Elusive Dog on Subway Tracks Over Williamsburg Bridge Snarls Service for Hours

Riders sat in dark trains as they waited for police to capture the elusive dog

Subway riders sat on dark trains over the Williamsburg Bridge for nearly two hours Wednesday night as authorities tried to capture a loose dog on the tracks. 

The MTA said Queens-bound M trains were turning back at Marcy Avenue and not going over the Williamsburg Bridge because crews were trying to get a dog off the tracks on the bridge, according to officials. The dog was spotted just south of Marcy Avenue. 

Power was cut to the tracks and trains as emergency responders got onto the tracks to try to retrieve the dog. 

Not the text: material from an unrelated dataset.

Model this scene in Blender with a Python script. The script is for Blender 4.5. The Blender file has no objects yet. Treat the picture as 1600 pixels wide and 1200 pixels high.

The MTA said the dog had been rescued and service resumed by late Wednesday night -- but people on stuck trains said they were still on the bridge, some for two hours.

"J train to BK, been about an hour on the bridge," one man tweeted to News 4 at around 11 p.m. "Police walked through the train with Chinese takeout, crawled underneath, all around. The dog evaded many capture attempts. Power was cut, restored, cut again, restored again. Many false starts, still here." 

It's not the first time a dog on the tracks has halted subway service in recent months. Last February, a runaway dog named Dakota escaped from a dog park and leaped onto the tracks at Jay Street-Metrotech. And last March, a spaniel mix named Myko wound up on the tracks at Hoyt-Schermerhorn during a nor'easter. Both dogs were safely rescued.